Robot Wars episode 1 review
Robot Wars has rejigged its bots and presenters for a hugely entertaining return to BBC Two...
Whatever Robot Wars got up to during its twelve year absence from TV, it evidently wasn’t a period of deep, meditative reflection and personal change. The revived series is back on BBC Two with barely a hair different.
Well, the hair’s different. Returning original series teams who never stopped battling robots in the interim have lost some of theirs, while the ‘dos of Dara O’Briain and Angela Scanlon replace those of the previous presenters.
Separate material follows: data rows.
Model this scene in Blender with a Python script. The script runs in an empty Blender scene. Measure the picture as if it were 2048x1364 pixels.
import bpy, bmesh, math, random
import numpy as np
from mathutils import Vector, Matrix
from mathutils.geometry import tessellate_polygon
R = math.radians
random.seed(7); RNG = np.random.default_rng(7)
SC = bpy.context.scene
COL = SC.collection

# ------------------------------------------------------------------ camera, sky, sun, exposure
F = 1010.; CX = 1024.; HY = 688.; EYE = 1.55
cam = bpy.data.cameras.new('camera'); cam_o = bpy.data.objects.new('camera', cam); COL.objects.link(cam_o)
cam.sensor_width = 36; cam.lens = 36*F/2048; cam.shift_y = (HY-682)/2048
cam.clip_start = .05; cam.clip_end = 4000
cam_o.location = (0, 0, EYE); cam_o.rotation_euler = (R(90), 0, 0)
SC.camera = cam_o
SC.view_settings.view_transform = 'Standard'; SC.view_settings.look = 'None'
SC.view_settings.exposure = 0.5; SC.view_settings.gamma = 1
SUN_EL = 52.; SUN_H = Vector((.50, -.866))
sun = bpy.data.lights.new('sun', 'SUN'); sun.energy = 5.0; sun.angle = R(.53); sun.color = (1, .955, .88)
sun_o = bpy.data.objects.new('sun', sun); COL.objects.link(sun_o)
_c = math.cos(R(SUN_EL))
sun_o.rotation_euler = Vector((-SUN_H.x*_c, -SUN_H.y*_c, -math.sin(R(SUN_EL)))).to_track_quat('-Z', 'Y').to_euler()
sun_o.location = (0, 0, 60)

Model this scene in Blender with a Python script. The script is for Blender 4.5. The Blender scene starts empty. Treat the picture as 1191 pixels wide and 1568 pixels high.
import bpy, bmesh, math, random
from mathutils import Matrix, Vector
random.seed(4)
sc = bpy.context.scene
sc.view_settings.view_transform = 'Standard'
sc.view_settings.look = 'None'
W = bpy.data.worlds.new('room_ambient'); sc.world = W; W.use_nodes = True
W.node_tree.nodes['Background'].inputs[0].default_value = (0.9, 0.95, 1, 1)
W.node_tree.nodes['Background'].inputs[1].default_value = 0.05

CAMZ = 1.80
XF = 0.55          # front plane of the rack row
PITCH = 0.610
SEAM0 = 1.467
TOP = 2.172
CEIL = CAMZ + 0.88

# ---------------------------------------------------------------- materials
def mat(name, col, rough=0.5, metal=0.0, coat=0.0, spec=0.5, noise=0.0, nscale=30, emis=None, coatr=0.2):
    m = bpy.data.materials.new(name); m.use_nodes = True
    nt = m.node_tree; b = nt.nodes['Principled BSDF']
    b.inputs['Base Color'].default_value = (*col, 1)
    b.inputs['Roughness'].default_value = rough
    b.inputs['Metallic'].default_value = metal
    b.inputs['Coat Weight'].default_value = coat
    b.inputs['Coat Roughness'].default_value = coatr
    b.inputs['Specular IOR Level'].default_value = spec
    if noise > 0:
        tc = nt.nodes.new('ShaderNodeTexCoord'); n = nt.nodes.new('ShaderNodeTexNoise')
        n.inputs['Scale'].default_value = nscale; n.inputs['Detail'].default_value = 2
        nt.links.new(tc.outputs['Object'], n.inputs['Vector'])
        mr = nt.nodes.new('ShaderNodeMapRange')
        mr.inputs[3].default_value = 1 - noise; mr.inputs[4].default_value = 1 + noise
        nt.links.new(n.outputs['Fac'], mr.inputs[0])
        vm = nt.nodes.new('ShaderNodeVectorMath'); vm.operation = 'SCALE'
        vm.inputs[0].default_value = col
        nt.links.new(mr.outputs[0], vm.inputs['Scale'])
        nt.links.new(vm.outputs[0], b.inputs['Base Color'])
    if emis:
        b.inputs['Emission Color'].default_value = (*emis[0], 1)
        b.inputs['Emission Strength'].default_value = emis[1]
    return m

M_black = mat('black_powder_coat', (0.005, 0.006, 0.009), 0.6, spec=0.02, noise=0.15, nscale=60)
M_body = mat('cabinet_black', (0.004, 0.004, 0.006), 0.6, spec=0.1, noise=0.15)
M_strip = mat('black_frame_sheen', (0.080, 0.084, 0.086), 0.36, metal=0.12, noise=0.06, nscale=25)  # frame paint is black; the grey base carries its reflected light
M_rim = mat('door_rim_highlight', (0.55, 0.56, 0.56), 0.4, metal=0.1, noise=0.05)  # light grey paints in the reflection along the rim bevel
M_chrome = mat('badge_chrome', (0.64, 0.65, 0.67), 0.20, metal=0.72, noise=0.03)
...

The pair conduct this latest symphony of TV nostalgia with welcome pep and an even more welcome sense of the show’s inherent folly. O’Briain hypes the crowd over the increased ferocity of the ‘biggest, baddest’ house bots and lists engineering statistics as if he were introducing The Beatles at Shea Stadium, but he’s also not blind to the mad frivolity of the thing.
The presenters congratulate those who flip their fearsome opponents like pancakes and offer wry commiseration to those for whom the realisation is just beginning to dawn that they’ve junked a year’s salary on a minute and a half of humiliation by remote control.
Not that all the opponents are fearsome. The stars of episode one weren’t slick operators Team Carbide or Team Behemoth, but muppet-fur waistcoat-wearing quartet Team Nuts. Ramshackle invention, sunny dispositions and luck were their real weapons, not that flail chain. Underdogs like them are the stuff of Robot Wars, so fingers crossed there are plenty more waiting in the wings.
O’Briain and co-presenter Scanlon are largely there as geek-translators for the uninitiated. He explains that double-layer polycarbonate is bullet-proof glass while she introduces the bots and the families and friendships behind them. Both are grand at their jobs, but a more balanced ratio of technical expertise to emotional support and sausage roll-making (thanks Tim’s mum!) from the show’s women wouldn’t go amiss. This is a new opportunity after all. Why remake a show in 2016 if you’re not going to try to push out of the old patterns?
The old patterns remain decidedly undisturbed here. The mini games have been discarded but the same teams are still battling the same robots. The arena may be earthquake-proof now, but it still has the look of a nightclub scene in a 90s cyber-thriller. We’re told robotics has come on in leaps and bounds in a segment with Professor Noel Sharkey, but to the casual viewer most of the head-to-heads still look like a Big Trak trying to hump a reluctant lawnmower.
And yet, it adds up to a kind of magic. The bots, the teams, the bouts, Jonathan Pearce’s electrifying commentary… it’s damn entertaining. And good-hearted to boot.
It’s the human element that makes it so. Thanks to the presenters and participants, there’s none of the nasty aftertaste of other TV ‘talent’ shows that invite us to share in people’s triumphs and failures. It’s serious fun shot through with an endearing sense of its own silliness, the kind of enjoyable, everyone-around-the-telly family viewing that research says we’ve grown out of these days.
Whatever diversity issues it could do with ironing out in future, this showcase for ingenuity and good sportsmanship is a force for good in the world.
Welcome back Robot Wars, it turns out we really missed you.